Show that two Markov kernels almost surely agree

Question

Let

• $(\Omega,\mathcal A,\operatorname P)$ be a probability space
• $(E_i,\mathcal E_i)$ be a measurable space
• $X_1:\Omega\to E_1$
• $X_2:\Omega\to E_2$ be $(\mathcal A,\mathcal E_2)$-measurable
• $\kappa$ be a Markov kernel with source $(E_1,\mathcal E_1)$ and target $(E_2,\mathcal E_2)$ with $$\operatorname P\left[X_2\in B_2\mid X_1\right]=\kappa(X_1,B_2)\;\;\;\text{almost surely for all }B_2\in\mathcal E_2\tag1$$

Now, assume $\tilde\kappa$ is another Markov kernel with source $(E_1,\mathcal E_1)$ and target $(E_2,\mathcal E_2)$ with $(1)$. Are we able to conclude $$\tilde\kappa(x_1,B_2)=\kappa(x_1,B_2)\;\;\;\text{for }\operatorname P\circ\;X_1^{-1}\text{-almost all }x_1\in E_1\text{ and }B_2\in\mathcal E_2\tag2?$$

I guess we need to assume that $\mathcal E_2$ is countable generated, i.e. there is a $\mathcal G_2\subseteq\mathcal E_2$ with $|\mathcal G_2|\le|\mathbb N|$ and $\sigma(\mathcal G_2)=\mathcal E_2$. Then, by $(1)$, there is a $N\in\mathcal A$ with $\operatorname P[N]=0$ and $$\tilde\kappa(X_1(\omega),B_2)=\kappa(X_1(\omega),B_2)\;\;\;\text{for all }(\omega,B_2)\in(\Omega\setminus N)\times\mathcal G_2\tag3.$$ Let $$\tilde E_1:=\bigcap_{B_2\in\mathcal G_2}\left\{x_1\in E_1:\tilde\kappa(x_1,B_2)=\kappa(x_1,B_2)\right\}.$$ Since $\mathcal G_2$ is countable, $\tilde E_1\in\mathcal E_1$ and $$\operatorname P[X_1\in\tilde E_1]\ge\operatorname P\left[(\Omega\setminus N)\cap\left\{X_1\in\tilde E_1\right\}\right]=1\tag4.$$ Now, we know that a finite measure is uniquely determined by its values on a $\cap$-stable generator. So, the only remaining question is: Do we find a $\cap$-stable $\mathcal G_2$? I guess we can simply go over to $$\tilde{\mathcal G}_2:=\left\{\bigcap\mathcal H_2:\mathcal H_2\subseteq\mathcal G_2\text{ with }|\mathcal H_2|\in\mathbb N\right\}.$$

Answer 1

If $\{C_i\}_{i=1}^{\infty}$ is a sequence of subsets then $\cup_{n=1}^{\infty} \sigma(C_1, ..., C_n)$ is a countably infinite $\pi$-system, see here: https://en.wikipedia.org/wiki/Pi-system

Thus, if a sigma-algebra is countably generated, it can be countably generated via a $\pi$-system. If two measures agree on a $\pi$-system then they agree on the entire sigma-algebra.

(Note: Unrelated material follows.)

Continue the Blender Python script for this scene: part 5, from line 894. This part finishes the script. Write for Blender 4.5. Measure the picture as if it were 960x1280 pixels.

So, if $\mathcal{E}_2$ is countably generated, then there is a countable $\pi$-system $\{B_2[i]\}_{i=1}^{\infty}$ that generates it. Fix $i \in \{1, 2, 3, ...\}$ and consider $B_2[i]$. Any two versions of the conditional expectation $E[ 1_{X_2 \in B_2[i]} | X_1]$ agree except for a set of probability measure zero. Define $$A_i = \{ \omega \in \Omega : \kappa(B_2[i], X_1(\omega)) = \tilde{\kappa}(B_2[i], X_1(\omega))\}$$ Then $P[A_i]=1$ for all $i \in \{1, 2, 3, ...\}$ and so $P[\cap_{i=1}^{\infty}A_i]=1$. Now $\omega \in \cap_{i=1}^{\infty} A_i$ implies that $\kappa(B_2, X_1(\omega))$ and $\tilde{\kappa}(B_2, X_1(\omega))$ agree on all sets $B_2$ of the $\pi$-system, which means they agree on all sets $B_2$ of the sigma algebra $\mathcal{E}_2$. Thus $$ \cap_{i=1}^{\infty} A_i = \{\omega \in \Omega : \kappa(B_2, X_1(\omega))=\tilde{\kappa}(B_2, X_1(\omega)) \quad \forall B_2 \in \mathcal{E}_2\}$$ and so the probability of the latter set is 1.